Car le christianisme demeure, il faut le souligner, minoritaire. Reste à saisir les modalités de cette transition, modalités juridiques et coutumières qui s’inscrivent dans l’évolution du pouvoir politique, de la prudence d’un Constantin à la politique offensive (ou prosélyte) d’un Constance. Si avec Julien l’apostat, en 392, la christianisation se heurte à une résurgence païenne, le pli semble toutefois déjà pris et le christianisme s’impose. Demeurent enfin quelques questions d’actualité, où le savant et le citoyen se rejoignent : l’Europe est-elle chrétienne ? Le christianisme n’est-il qu’une idéologie, taillée pour le pouvoir et sa légitimation, un instrument ?

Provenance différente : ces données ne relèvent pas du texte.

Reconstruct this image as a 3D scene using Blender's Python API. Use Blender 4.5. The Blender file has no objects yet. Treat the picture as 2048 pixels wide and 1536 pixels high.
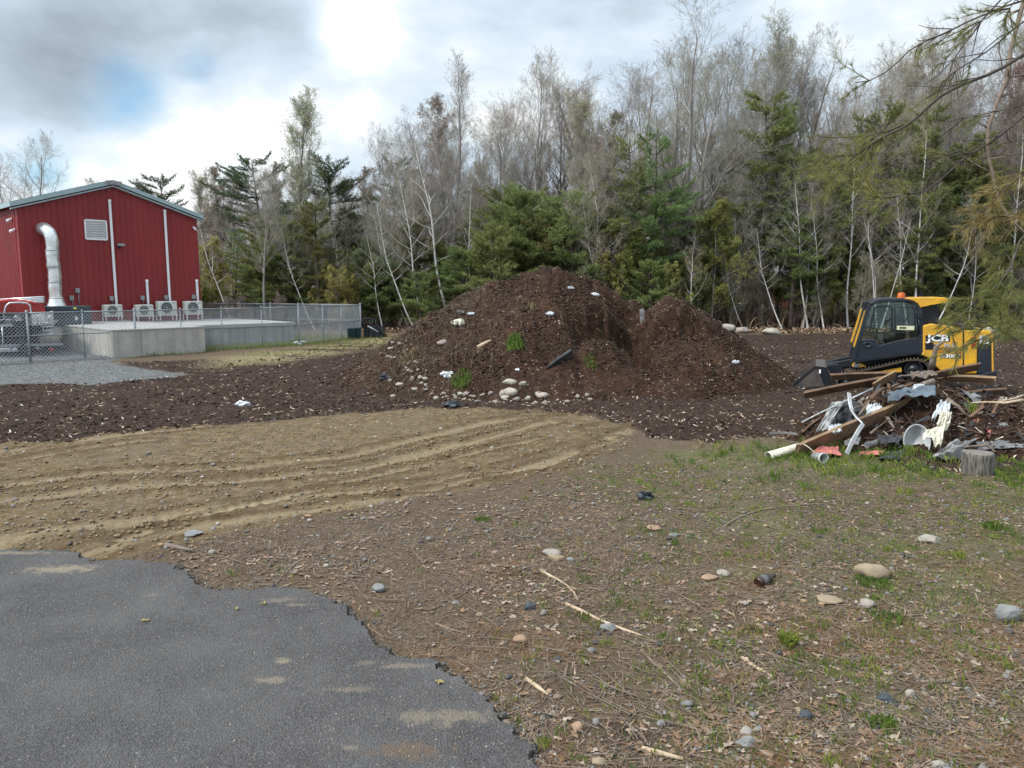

Conversant, par livres interposés, avec des notabilités antiques (indispensable Eusèbe de Césarée) et contemporaines comme avec quelques historiens jeunes et talentueux (Hervé Inglebert et Bruno Dumézil notamment, dont la thèse sur la question fait référence), Paul Veyne dévoile un peu de cet atelier de l’historien dans un style personnel, à la fois intimiste et confiant. Alors osons le mot : c’est un texte touché par la grâce. Paul Veyne ne livre pas ici une simple étude sur la christianisation de l’Empire… il s’agit plutôt d’une longue réflexion, émaillée de points de vue personnels, de digressions imprévues et topiques, un mélange subtil d’érudition, de pédagogie, de réflexions d’un croyant, de jeux intellectuels par un esthète de la pensée… une pépite, un livre original, comme une longue promenade avec un grand historien qui, par des questions simples (aux réponses parfois complexes), s’amuse à faire réfléchir, à faire toucher du doigt à ses lecteurs le côté révolutionnaire de cet événement.

Il règle aussi quelques comptes au passage, et se livre même, au détour d’une note, à une forme d’ego-histoire qui fait désirer un volume de mémoires, ou un journal… Un ouvrage superbe, si personnel que l’on ne peut que l’apprécier sans jalouser son auteur. Un beau livre, dont la portée va bien au-delà du monde universitaire.